To try to twist the meaning of the phrase sensus fidelium to imply that the term means that the magisterium is always correct in its formulation of doctrine or moral teachings at any point in history is to subvert plain sense in the most machiavellian way possible. It is to take a concept that is all about listening to the laity and to use that concept to defend the magisterium when it ignores the laity's voice.
Terry is right. Somehow, how we teach Christian history and Christian theology has gotten twisted, when people of the lie can promote such obvious lies and equivocations and expect to get away with them. In my view, Terry's anecdote about how Bishop Nienstedt handled Bishop Lucker's book on revelation and the church illustrates how we have come to this point.

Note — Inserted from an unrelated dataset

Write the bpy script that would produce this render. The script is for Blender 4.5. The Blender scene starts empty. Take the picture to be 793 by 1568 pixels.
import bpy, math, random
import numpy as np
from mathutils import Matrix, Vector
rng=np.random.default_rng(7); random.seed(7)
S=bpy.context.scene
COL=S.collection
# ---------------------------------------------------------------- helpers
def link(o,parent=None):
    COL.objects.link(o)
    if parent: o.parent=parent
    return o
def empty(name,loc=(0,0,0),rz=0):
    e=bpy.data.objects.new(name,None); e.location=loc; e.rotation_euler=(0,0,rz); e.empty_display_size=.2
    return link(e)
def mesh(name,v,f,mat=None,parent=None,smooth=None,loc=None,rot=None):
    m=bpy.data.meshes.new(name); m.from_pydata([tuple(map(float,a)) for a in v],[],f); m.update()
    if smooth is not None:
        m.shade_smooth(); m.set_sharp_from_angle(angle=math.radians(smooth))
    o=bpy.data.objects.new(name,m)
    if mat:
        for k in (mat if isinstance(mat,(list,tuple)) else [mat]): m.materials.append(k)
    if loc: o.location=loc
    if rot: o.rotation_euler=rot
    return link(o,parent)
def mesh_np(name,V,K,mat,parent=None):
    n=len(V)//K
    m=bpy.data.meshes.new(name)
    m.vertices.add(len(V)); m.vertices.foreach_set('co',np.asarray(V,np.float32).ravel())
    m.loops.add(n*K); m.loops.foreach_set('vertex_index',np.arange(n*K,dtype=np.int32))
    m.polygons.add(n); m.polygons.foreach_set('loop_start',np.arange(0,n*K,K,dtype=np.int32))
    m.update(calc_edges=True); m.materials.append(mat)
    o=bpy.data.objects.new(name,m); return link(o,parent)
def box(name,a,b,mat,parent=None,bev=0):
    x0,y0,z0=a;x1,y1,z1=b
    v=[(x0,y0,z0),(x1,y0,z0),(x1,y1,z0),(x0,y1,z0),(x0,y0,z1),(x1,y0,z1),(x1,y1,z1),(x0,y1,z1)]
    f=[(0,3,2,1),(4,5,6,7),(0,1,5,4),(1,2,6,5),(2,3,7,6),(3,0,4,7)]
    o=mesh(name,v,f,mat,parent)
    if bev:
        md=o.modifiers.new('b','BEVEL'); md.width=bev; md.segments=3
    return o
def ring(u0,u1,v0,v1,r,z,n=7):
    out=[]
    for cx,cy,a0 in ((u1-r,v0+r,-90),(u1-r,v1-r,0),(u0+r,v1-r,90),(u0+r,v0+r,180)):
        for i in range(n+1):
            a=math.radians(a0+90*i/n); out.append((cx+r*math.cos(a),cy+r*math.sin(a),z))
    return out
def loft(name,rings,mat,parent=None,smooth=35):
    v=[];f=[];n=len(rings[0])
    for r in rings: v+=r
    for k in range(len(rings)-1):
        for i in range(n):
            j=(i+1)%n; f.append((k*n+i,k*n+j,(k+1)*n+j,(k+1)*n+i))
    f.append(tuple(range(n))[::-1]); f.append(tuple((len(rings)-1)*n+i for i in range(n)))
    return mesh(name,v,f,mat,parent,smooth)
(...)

Though he was a bishop, Lucker had the courage to admit that the church has changed its mind about a wide range of doctrinal and moral issues in the past. Because he refused to ignore the abundant historical evidence which proves this, Bishop Lucker argued that, having done so in the past, the church can change its mind about doctrinal and moral issues in the present and future.
Bishop Nienstedt's response to his predecessor's work? It was to remove Lucker's book from the shelf. We have been living for some time now through a period in Catholic history in which some of our church leaders and some of our intellectual class think that we can control what people think and believe by simply removing contrary evidence from our bookshelves.
We have been living through a less than stellar moment in church history in which people of the lie have claimed the center of the church, and now want to lie boldly (and subtly) about matters all of us can fairly easily see right in front of us, if we open our eyes and look at what is right before our faces. And so the lie has to be supplemented by orders for us to stop seeing what we see, to stop talking among ourselves, and above all, to stop thinking. The lie has to be supplemented by distorted data and subversion of the plain sense of canonical texts.
Fortunately for those who care about the history of the church as an institution, history suggests that such authoritarian tactics of mind control will work only in the short run. They will not prevail in the long run, because people do keep thinking. And noticing the sharp discrepancies between what the official leaders of the institution teach and what they practice. And refusing to put up with those discrepancies, particularly when doing so requires that they sacrifice their own understanding of what the Christian life is all about.
Meanwhile, we are living through a time when the people most inclined to represent themselves as the only trustworthy purveyors of absolute truth are those most intent on misrepresenting and misappropriating the facts. We're living at a moment in Christian history in which Christians of the right are not only trying to outlaw artificial contraception in many places, but are inventing bogus scientific narratives about contraception which suggest that contraceptives are abortifacients and that they harm not only mothers but also children.
If a teaching is true and compelling, it does not need lies to make it palatable. When it has to rely on lies and equivocations to carry the day, something is clearly wrong with the teaching.